This Financial Reporting Update highlights key developments and issues that are relevant to finance and accounting personnel.


Financial Accounting Standards Board

On January 30th, the Financial Accounting Foundation (FAF) announced that it will provide free, enhanced online access to the Accounting Standards Codification (ASC) and the Governmental Accounting Research System (GARS) in an effort to make financial accounting standards more widely accessible to stakeholders and the public. There is no firm date for this change in online accessibility, but it is expected to occur this spring.

The ASC is the complete and official version of Generally Accepted Accounting Principles (GAAP) published by the Financial Accounting Standards Board (FASB) and used by public and private companies, nonprofit organizations, and employee benefit plans in the U.S. The GARS is the complete and official version of GAAP published by the Governmental Accounting Standards Board (GASB) and used by states, cities and other governmental entities in the U.S.

While free versions of both the ASC and GARS have been available online for years, the new system will provide enhanced features including navigation, search, printing, copy/paste and the ability to give feedback.

Securities and Exchange Commission

On January 25th, the Securities and Exchange Commission (SEC) proposed a new rule to implement Section 27B of the Securities Act of 1933, a provision added by Section 621 of the Dodd-Frank Act. The rule is intended to prevent the sale of asset-backed securities (ABS) that are tainted by material conflicts of interest. If adopted, the rule would specifically prohibit securitization participants from engaging in transactions that could incentivize a securitization participant to structure an ABS in a way that would put the securitization participant’s interests ahead of those of ABS investors.

This new rule would prohibit an underwriter, placement agent, initial purchaser, or sponsor of an ABS from engaging in any transaction that would involve or result in any material conflict of interest between the securitization participant and an investor in such ABS. Such transactions would be “conflicted transactions” under this rule. The prohibition on conflicted transactions would begin on the date on which a person has reached, or has taken steps to reach, an agreement that such person will become a securitization participant with respect to an ABS, and would end one year after the date of the first closing of the sale of the relevant ABS.

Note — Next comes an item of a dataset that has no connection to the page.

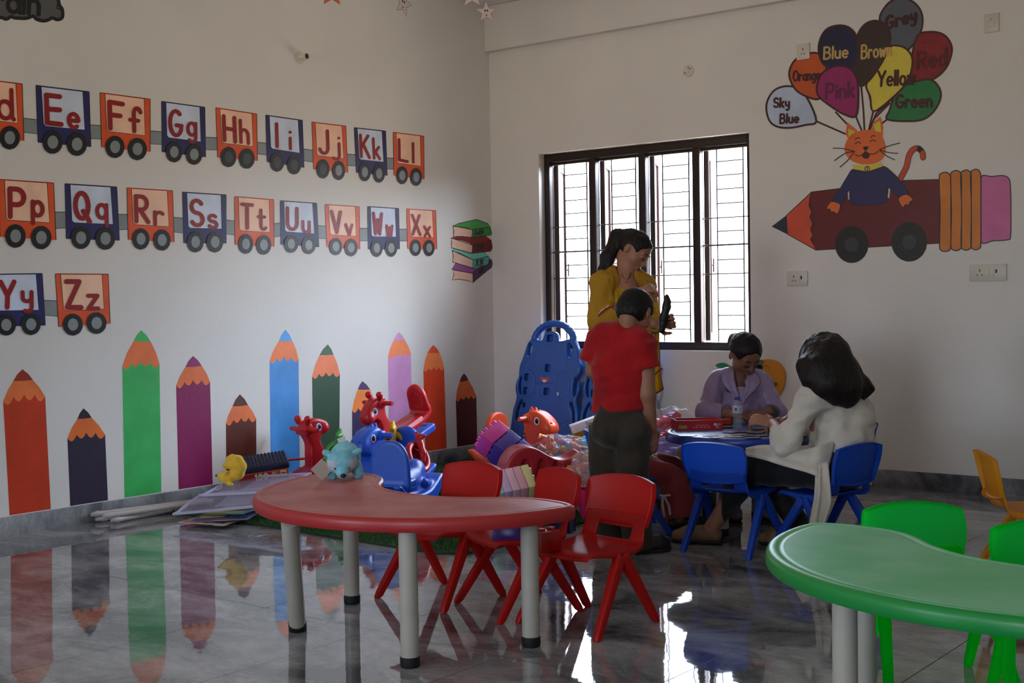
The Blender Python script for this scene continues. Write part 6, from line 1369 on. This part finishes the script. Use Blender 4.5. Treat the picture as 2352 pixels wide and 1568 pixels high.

The proposal will remain open for comment for 60 days after publication on or 30 days after publication in the Federal Register, whichever period is longer.

American Institute of Certified Public Accountants

On January 4th, the American Institute of Certified Public Accountants (AICPA) released the updated Uniform CPA Examination Blueprints. The Blueprints are based on the knowledge and skills required of a newly licensed CPA to meet the demands of firms, employers and clients.

Under the CPA Evolution licensure model, all candidates will be required to take three Core sections: Financial Accounting and Reporting, Auditing and Attestation, and Taxation and Regulation. Each candidate will then choose a Discipline in which to demonstrate additional knowledge: Business Analysis and Reporting, Information Systems and Controls, and Tax Compliance and Planning. There is a heightened focus on data and technology concepts in all Core and Discipline Exam sections to align with the increasing importance of emerging technologies in the profession.

Access to the full transition policy and related webcast recordings and FAQs can be found on National Association of State Boards of Accountancy (NASBA)’s website. December 15, 2023 is expected to be the last day of testing for all current CPA Exam sections. The CPA Evolution-aligned CPA Exam will launch in January 2024.